Every day approximatelly 60-80 logged records with "pending" text.
Before approximatelly 80-100, so its not good change, but maybe it's because now is less traffic (Christmas).. so :/

Any recommendation please?

Should we try again to increase both of these limits?

Btw, we updated to mariabd 10.11, still "same" (approximatelly 50 per day) - but now is low traffic because of holiday.

Comment by Marko Mäkelä [ 2024-01-02 ]

The warning message merely says that the configured innodb_open_files is being exceeded. Closing and reopening files does incur some overhead, and therefore it would make sense to set innodb_open_files as large as possible. The default value makes me think of old things like FILES=30 in the MS-DOS CONFIG.SYS. https://unix.stackexchange.com/questions/84227/limits-on-the-number-of-file-descriptors mentions the Linux /proc/sys/fs/file-max, which identifies a global limit of file descriptors. On my AMD64 system, that is 2⁶³-1, so it does not look like an accurate limit. The first field of the file /proc/sys/fs/file-nr reflects the number of currently open file descriptors, which is 12,802 on my desktop system, with some 1½ hours of uptime and after some light GUI usage.
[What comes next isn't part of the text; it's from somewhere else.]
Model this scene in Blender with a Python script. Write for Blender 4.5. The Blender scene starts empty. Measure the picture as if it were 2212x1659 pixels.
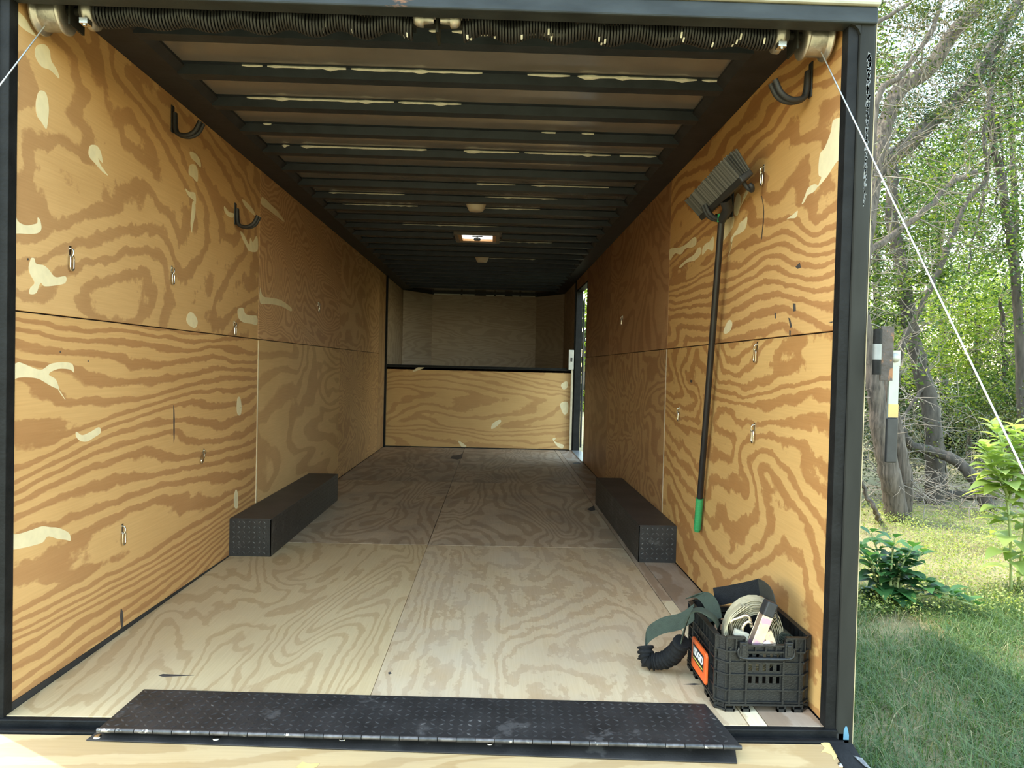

I found a definition of the Linux kernel struct file in include/linux/fs.h. I might assume that most of its members are 64 or 128 bits. The member f_path looks a bit suspicious, but it turns out that struct path only encapsulates 2 pointers. There are about 20 data members in struct file in total. It would seem that an open file handle would consume between a couple hundred bytes and a couple kilobytes, depending on the absolute path name lengths, overlay mounts and whatnot. I’m guessing here, but a gigabyte of memory could cover one million open file handles. Based on that, you might considerably increase the innodb_open_files limit.

Again, this system is for reporting bugs in MariaDB products. Support for paying customers is provided by other means.

Comment by Dominik Shaim [ 2024-01-02 ]

OK, understand, thank you for detailed explanation.

Should I close this? Or post here update after another increate innodb_open_files?